La burbuja de Wes Anderson
En El gran hotel Budapest, el director vuelve a crear un mundo hecho para soñar, en el que los singulares personajes de su imaginación viven historias tan increíbles como los decorados en los que se mueven.
Todo el cine de Wes Anderson puede compararse con esas burbujas de plástico transparente, que contienen una casita o un castillo en su interior. El encanto del objeto no se reduce a simular nieve si uno lo agita, sino a la capacidad, inversamente proporcional a sus dimensiones, de alojar los sueños de un mundo alternativo.

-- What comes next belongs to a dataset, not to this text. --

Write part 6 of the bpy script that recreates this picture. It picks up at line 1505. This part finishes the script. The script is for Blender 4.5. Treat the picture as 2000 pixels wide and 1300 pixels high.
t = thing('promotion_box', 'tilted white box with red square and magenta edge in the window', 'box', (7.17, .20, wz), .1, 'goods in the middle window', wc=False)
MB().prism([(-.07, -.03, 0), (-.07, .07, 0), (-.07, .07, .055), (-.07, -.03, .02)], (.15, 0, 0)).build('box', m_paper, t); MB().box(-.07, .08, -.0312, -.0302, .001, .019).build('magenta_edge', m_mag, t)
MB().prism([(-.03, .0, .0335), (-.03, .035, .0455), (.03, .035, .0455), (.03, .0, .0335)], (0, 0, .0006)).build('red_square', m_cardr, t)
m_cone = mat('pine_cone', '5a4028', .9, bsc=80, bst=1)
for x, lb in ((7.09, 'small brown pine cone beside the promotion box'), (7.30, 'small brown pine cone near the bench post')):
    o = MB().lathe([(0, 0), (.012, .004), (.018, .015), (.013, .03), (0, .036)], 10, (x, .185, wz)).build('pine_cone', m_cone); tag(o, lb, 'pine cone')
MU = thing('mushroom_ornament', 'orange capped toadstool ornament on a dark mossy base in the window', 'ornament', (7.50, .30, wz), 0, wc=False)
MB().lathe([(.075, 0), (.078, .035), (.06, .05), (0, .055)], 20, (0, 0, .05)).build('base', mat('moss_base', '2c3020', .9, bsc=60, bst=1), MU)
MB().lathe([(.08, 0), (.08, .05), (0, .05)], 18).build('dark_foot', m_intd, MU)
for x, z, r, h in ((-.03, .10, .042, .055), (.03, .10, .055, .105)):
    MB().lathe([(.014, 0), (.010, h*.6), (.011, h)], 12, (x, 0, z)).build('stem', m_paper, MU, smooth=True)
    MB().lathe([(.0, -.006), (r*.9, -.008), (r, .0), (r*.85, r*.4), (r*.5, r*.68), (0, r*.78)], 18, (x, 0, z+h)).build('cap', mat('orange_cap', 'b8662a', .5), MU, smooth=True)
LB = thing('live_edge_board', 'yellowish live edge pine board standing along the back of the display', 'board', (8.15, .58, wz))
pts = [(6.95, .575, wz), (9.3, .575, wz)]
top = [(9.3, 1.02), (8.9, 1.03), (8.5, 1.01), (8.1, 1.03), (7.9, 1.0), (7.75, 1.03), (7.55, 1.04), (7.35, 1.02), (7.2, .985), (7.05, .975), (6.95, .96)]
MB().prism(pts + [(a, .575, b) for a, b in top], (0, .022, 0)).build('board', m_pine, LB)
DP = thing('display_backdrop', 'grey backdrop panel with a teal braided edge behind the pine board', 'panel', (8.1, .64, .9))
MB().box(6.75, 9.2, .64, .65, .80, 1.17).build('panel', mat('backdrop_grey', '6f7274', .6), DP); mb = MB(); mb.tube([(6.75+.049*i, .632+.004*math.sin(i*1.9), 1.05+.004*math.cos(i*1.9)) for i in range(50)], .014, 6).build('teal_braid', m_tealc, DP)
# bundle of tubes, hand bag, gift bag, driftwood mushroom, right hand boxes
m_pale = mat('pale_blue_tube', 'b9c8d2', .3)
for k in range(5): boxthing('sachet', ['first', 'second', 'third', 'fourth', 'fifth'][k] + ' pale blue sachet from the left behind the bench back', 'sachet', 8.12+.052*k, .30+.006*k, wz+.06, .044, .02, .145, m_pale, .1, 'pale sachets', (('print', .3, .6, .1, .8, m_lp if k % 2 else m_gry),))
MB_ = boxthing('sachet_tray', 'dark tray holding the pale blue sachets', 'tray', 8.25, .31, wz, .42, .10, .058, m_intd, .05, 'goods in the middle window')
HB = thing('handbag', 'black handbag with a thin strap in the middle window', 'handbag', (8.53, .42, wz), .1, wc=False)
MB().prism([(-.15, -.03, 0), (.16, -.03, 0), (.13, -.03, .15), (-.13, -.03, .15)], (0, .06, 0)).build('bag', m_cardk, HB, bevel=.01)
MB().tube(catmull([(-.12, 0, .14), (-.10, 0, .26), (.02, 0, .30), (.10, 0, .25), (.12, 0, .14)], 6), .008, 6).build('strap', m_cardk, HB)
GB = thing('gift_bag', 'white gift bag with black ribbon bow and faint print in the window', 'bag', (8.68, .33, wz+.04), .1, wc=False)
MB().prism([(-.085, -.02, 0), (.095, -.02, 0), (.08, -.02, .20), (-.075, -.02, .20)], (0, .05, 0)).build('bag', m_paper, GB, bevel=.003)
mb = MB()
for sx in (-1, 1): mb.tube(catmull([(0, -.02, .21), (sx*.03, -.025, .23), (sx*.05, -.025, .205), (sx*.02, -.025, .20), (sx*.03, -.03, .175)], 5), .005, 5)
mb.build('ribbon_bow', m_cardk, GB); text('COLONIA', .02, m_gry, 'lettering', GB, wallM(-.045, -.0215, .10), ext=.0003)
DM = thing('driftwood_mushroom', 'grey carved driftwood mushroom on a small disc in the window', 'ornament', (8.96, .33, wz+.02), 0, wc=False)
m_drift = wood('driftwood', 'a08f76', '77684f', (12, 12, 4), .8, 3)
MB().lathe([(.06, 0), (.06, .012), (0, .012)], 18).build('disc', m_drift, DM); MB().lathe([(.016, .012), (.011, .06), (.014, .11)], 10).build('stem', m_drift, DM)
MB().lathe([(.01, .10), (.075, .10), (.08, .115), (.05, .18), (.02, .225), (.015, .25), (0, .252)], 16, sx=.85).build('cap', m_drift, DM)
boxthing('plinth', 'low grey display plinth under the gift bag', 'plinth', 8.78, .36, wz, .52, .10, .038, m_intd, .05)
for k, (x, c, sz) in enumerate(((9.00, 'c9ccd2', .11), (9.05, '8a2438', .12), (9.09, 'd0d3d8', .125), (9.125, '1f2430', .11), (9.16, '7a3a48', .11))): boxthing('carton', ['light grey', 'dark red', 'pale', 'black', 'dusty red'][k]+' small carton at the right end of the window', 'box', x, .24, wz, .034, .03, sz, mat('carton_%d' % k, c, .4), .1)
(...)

En El Gran hotel Budapest, Anderson lleva al extremo esa fantasía de miniaturista que trata de proteger su obsesiva realidad paralela bajo varias capas superpuestas de tiempo y espacio. Son como cajas dentro de cajas: un escritor nos cuenta un cuento que le ha contado un anciano llamado Zero Mustafá hace mucho tiempo y que básicamente consiste en cómo un botones huérfano y extranjero llegó a ser el dueño de un hotel de primera categoría.
Ese artilugio narrativo le permite al director norteamericano inventar un improbable país centroeuropeo y ubicar la acción principal en 1932, justo cuando el estilo art decó –aquí monstruosamente combinado con el gusto renano por los cuernos de venado y los perros San Bernardo– estaba degradándose en una estética pequeñoburguesa y fascista.
El hotel es el escenario ideal para la mente arquitectónica y naif de Anderson: la distribución simétrica de las puertas, escaleras y ascensores parece potenciada por la atmósfera de realidad suspendida de un lugar destinado al ocio y al descanso de aristócratas de doble y triple apellidos. Y en ese hotel preciso de Europa Central, el Gran Budapest, reina Gustave H, el mayordomo principal, amante de ancianas nobles y último representante del buen gusto y los buenos modales de la humanidad.
Justamente como si alguien estuviera agitando la burbuja transparente, no sólo nieva buena parte del tiempo en los paisajes de la película sino que todo se mueve a la velocidad de una comedia de enredos acelerada. Se declara una guerra, hay asesinatos, persecuciones, el robo de un cuadro famoso, viajes en tren, en esquí y en funiculares. También hay amor, amistad y venganzas.
Pero cada uno de esos componentes tiene la santinada materialidad de un cuento infantil en el que importan menos las palabras que las ilustraciones. Es la maravilla, la magia, la consistencia de espejismo de ese universo imaginario lo que se impone, no la trama, ni los destinos de los personajes (todas caricaturas, desde los más melancólicos a los más perversos).
El mundo de Anderson está hecho para soñar, no para vivir y, como dice el mismo Zero Mustafá al final, ese mundo ya está muerto hace mucho tiempo, pero esta película hace lo imposible para que no desaparezca.